Copy every line, leaving nothing out and adding nothing.

▶ Supplied information
----------------
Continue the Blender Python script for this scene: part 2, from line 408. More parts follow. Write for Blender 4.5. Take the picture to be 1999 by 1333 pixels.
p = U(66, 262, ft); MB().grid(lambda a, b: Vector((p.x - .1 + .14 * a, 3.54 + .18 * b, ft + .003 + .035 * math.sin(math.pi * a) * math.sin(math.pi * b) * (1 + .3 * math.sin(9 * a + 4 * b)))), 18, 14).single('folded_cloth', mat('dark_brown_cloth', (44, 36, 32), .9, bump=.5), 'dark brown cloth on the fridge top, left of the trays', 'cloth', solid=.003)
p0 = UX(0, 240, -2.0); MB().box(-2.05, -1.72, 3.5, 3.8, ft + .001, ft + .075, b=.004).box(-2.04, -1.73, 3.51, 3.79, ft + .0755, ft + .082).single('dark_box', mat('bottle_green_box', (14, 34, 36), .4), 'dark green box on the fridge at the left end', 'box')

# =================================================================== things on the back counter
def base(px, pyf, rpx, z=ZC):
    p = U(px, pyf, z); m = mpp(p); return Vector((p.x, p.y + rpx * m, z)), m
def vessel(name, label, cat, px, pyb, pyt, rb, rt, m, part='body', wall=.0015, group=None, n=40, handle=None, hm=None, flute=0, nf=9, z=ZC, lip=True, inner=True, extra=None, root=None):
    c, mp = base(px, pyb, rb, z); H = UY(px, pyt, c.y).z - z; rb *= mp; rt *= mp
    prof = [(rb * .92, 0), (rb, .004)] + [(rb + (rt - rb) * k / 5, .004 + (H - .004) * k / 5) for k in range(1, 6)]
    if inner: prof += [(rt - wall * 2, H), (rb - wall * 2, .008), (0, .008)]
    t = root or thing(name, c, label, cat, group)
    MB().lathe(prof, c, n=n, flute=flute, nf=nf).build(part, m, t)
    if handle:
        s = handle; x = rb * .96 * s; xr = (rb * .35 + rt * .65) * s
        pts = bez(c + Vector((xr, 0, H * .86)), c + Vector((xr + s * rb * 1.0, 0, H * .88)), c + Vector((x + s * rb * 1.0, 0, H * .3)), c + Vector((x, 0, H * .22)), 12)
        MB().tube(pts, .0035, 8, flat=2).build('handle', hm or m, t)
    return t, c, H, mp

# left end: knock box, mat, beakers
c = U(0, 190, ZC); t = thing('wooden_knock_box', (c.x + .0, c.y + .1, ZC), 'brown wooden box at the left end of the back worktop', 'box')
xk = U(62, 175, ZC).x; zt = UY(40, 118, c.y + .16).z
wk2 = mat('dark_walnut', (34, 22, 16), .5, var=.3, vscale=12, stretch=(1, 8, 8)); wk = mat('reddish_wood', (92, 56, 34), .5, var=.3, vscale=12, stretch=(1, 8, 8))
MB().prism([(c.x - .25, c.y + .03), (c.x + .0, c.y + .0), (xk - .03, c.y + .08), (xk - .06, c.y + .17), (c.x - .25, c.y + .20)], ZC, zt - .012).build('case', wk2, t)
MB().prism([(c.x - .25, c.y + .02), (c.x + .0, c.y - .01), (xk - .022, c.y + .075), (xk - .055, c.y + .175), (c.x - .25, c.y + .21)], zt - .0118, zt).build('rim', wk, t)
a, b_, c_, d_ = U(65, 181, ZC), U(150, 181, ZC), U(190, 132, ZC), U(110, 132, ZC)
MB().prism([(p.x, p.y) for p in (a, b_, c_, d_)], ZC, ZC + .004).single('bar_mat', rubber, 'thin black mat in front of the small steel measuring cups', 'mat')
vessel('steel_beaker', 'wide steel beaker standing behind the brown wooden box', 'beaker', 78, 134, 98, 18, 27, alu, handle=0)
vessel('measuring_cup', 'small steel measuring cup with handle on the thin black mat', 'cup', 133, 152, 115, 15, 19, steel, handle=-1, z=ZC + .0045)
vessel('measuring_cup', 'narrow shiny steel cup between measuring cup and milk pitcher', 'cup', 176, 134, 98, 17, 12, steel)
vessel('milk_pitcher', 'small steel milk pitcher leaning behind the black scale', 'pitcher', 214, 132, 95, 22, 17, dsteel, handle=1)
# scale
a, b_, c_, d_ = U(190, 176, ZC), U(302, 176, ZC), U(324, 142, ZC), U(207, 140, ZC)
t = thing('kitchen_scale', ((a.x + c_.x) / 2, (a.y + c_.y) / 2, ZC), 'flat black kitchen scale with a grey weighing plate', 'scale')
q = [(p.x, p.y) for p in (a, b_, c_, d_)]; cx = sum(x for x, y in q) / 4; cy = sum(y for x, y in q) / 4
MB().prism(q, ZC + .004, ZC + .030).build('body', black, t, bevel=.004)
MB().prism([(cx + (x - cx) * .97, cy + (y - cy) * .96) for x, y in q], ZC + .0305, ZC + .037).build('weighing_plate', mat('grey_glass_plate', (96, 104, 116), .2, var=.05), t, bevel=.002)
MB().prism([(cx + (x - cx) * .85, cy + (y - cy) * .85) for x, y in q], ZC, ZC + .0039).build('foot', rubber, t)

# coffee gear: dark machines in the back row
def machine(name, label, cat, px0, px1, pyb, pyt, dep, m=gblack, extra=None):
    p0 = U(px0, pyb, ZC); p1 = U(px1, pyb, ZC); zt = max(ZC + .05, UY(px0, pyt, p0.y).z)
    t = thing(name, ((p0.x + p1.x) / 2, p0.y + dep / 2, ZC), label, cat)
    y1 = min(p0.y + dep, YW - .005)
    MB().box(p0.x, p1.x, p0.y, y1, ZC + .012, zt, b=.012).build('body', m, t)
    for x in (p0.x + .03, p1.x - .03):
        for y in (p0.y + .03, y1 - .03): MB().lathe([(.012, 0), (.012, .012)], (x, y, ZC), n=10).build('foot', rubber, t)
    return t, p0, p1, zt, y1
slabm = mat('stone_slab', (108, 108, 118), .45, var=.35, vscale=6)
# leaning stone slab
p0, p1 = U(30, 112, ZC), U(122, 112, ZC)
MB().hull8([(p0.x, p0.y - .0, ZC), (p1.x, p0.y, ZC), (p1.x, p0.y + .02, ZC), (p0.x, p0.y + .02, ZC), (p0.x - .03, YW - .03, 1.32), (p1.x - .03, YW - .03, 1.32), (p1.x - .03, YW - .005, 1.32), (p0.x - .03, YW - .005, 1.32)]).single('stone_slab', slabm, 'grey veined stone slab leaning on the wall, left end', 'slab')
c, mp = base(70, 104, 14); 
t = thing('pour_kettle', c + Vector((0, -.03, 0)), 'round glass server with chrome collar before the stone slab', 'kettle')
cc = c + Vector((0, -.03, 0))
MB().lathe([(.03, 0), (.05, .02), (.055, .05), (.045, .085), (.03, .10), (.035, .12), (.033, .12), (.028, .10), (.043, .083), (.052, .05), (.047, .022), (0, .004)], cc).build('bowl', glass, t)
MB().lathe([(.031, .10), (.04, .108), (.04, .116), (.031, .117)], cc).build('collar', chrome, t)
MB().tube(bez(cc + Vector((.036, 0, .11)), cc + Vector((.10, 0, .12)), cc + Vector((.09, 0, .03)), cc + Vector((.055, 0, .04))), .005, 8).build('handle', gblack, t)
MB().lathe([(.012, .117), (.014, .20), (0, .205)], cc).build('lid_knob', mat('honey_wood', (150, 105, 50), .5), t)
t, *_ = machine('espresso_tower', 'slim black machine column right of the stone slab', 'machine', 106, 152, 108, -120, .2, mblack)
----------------
▶ Response for this exercise
Continue the Blender Python script for this scene: part 2, from line 408. More parts follow. Write for Blender 4.5. Take the picture to be 1999 by 1333 pixels.
p = U(66, 262, ft); MB().grid(lambda a, b: Vector((p.x - .1 + .14 * a, 3.54 + .18 * b, ft + .003 + .035 * math.sin(math.pi * a) * math.sin(math.pi * b) * (1 + .3 * math.sin(9 * a + 4 * b)))), 18, 14).single('folded_cloth', mat('dark_brown_cloth', (44, 36, 32), .9, bump=.5), 'dark brown cloth on the fridge top, left of the trays', 'cloth', solid=.003)
p0 = UX(0, 240, -2.0); MB().box(-2.05, -1.72, 3.5, 3.8, ft + .001, ft + .075, b=.004).box(-2.04, -1.73, 3.51, 3.79, ft + .0755, ft + .082).single('dark_box', mat('bottle_green_box', (14, 34, 36), .4), 'dark green box on the fridge at the left end', 'box')

# =================================================================== things on the back counter
def base(px, pyf, rpx, z=ZC):
    p = U(px, pyf, z); m = mpp(p); return Vector((p.x, p.y + rpx * m, z)), m
def vessel(name, label, cat, px, pyb, pyt, rb, rt, m, part='body', wall=.0015, group=None, n=40, handle=None, hm=None, flute=0, nf=9, z=ZC, lip=True, inner=True, extra=None, root=None):
    c, mp = base(px, pyb, rb, z); H = UY(px, pyt, c.y).z - z; rb *= mp; rt *= mp
    prof = [(rb * .92, 0), (rb, .004)] + [(rb + (rt - rb) * k / 5, .004 + (H - .004) * k / 5) for k in range(1, 6)]
    if inner: prof += [(rt - wall * 2, H), (rb - wall * 2, .008), (0, .008)]
    t = root or thing(name, c, label, cat, group)
    MB().lathe(prof, c, n=n, flute=flute, nf=nf).build(part, m, t)
    if handle:
        s = handle; x = rb * .96 * s; xr = (rb * .35 + rt * .65) * s
        pts = bez(c + Vector((xr, 0, H * .86)), c + Vector((xr + s * rb * 1.0, 0, H * .88)), c + Vector((x + s * rb * 1.0, 0, H * .3)), c + Vector((x, 0, H * .22)), 12)
        MB().tube(pts, .0035, 8, flat=2).build('handle', hm or m, t)
    return t, c, H, mp

# left end: knock box, mat, beakers
c = U(0, 190, ZC); t = thing('wooden_knock_box', (c.x + .0, c.y + .1, ZC), 'brown wooden box at the left end of the back worktop', 'box')
xk = U(62, 175, ZC).x; zt = UY(40, 118, c.y + .16).z
wk2 = mat('dark_walnut', (34, 22, 16), .5, var=.3, vscale=12, stretch=(1, 8, 8)); wk = mat('reddish_wood', (92, 56, 34), .5, var=.3, vscale=12, stretch=(1, 8, 8))
MB().prism([(c.x - .25, c.y + .03), (c.x + .0, c.y + .0), (xk - .03, c.y + .08), (xk - .06, c.y + .17), (c.x - .25, c.y + .20)], ZC, zt - .012).build('case', wk2, t)
MB().prism([(c.x - .25, c.y + .02), (c.x + .0, c.y - .01), (xk - .022, c.y + .075), (xk - .055, c.y + .175), (c.x - .25, c.y + .21)], zt - .0118, zt).build('rim', wk, t)
a, b_, c_, d_ = U(65, 181, ZC), U(150, 181, ZC), U(190, 132, ZC), U(110, 132, ZC)
MB().prism([(p.x, p.y) for p in (a, b_, c_, d_)], ZC, ZC + .004).single('bar_mat', rubber, 'thin black mat in front of the small steel measuring cups', 'mat')
vessel('steel_beaker', 'wide steel beaker standing behind the brown wooden box', 'beaker', 78, 134, 98, 18, 27, alu, handle=0)
vessel('measuring_cup', 'small steel measuring cup with handle on the thin black mat', 'cup', 133, 152, 115, 15, 19, steel, handle=-1, z=ZC + .0045)
vessel('measuring_cup', 'narrow shiny steel cup between measuring cup and milk pitcher', 'cup', 176, 134, 98, 17, 12, steel)
vessel('milk_pitcher', 'small steel milk pitcher leaning behind the black scale', 'pitcher', 214, 132, 95, 22, 17, dsteel, handle=1)
# scale
a, b_, c_, d_ = U(190, 176, ZC), U(302, 176, ZC), U(324, 142, ZC), U(207, 140, ZC)
t = thing('kitchen_scale', ((a.x + c_.x) / 2, (a.y + c_.y) / 2, ZC), 'flat black kitchen scale with a grey weighing plate', 'scale')
q = [(p.x, p.y) for p in (a, b_, c_, d_)]; cx = sum(x for x, y in q) / 4; cy = sum(y for x, y in q) / 4
MB().prism(q, ZC + .004, ZC + .030).build('body', black, t, bevel=.004)
MB().prism([(cx + (x - cx) * .97, cy + (y - cy) * .96) for x, y in q], ZC + .0305, ZC + .037).build('weighing_plate', mat('grey_glass_plate', (96, 104, 116), .2, var=.05), t, bevel=.002)
MB().prism([(cx + (x - cx) * .85, cy + (y - cy) * .85) for x, y in q], ZC, ZC + .0039).build('foot', rubber, t)

# coffee gear: dark machines in the back row
def machine(name, label, cat, px0, px1, pyb, pyt, dep, m=gblack, extra=None):
    p0 = U(px0, pyb, ZC); p1 = U(px1, pyb, ZC); zt = max(ZC + .05, UY(px0, pyt, p0.y).z)
    t = thing(name, ((p0.x + p1.x) / 2, p0.y + dep / 2, ZC), label, cat)
    y1 = min(p0.y + dep, YW - .005)
    MB().box(p0.x, p1.x, p0.y, y1, ZC + .012, zt, b=.012).build('body', m, t)
    for x in (p0.x + .03, p1.x - .03):
        for y in (p0.y + .03, y1 - .03): MB().lathe([(.012, 0), (.012, .012)], (x, y, ZC), n=10).build('foot', rubber, t)
    return t, p0, p1, zt, y1
slabm = mat('stone_slab', (108, 108, 118), .45, var=.35, vscale=6)
# leaning stone slab
p0, p1 = U(30, 112, ZC), U(122, 112, ZC)
MB().hull8([(p0.x, p0.y - .0, ZC), (p1.x, p0.y, ZC), (p1.x, p0.y + .02, ZC), (p0.x, p0.y + .02, ZC), (p0.x - .03, YW - .03, 1.32), (p1.x - .03, YW - .03, 1.32), (p1.x - .03, YW - .005, 1.32), (p0.x - .03, YW - .005, 1.32)]).single('stone_slab', slabm, 'grey veined stone slab leaning on the wall, left end', 'slab')
c, mp = base(70, 104, 14); 
t = thing('pour_kettle', c + Vector((0, -.03, 0)), 'round glass server with chrome collar before the stone slab', 'kettle')
cc = c + Vector((0, -.03, 0))
MB().lathe([(.03, 0), (.05, .02), (.055, .05), (.045, .085), (.03, .10), (.035, .12), (.033, .12), (.028, .10), (.043, .083), (.052, .05), (.047, .022), (0, .004)], cc).build('bowl', glass, t)
MB().lathe([(.031, .10), (.04, .108), (.04, .116), (.031, .117)], cc).build('collar', chrome, t)
MB().tube(bez(cc + Vector((.036, 0, .11)), cc + Vector((.10, 0, .12)), cc + Vector((.09, 0, .03)), cc + Vector((.055, 0, .04))), .005, 8).build('handle', gblack, t)
MB().lathe([(.012, .117), (.014, .20), (0, .205)], cc).build('lid_knob', mat('honey_wood', (150, 105, 50), .5), t)
t, *_ = machine('espresso_tower', 'slim black machine column right of the stone slab', 'machine', 106, 152, 108, -120, .2, mblack)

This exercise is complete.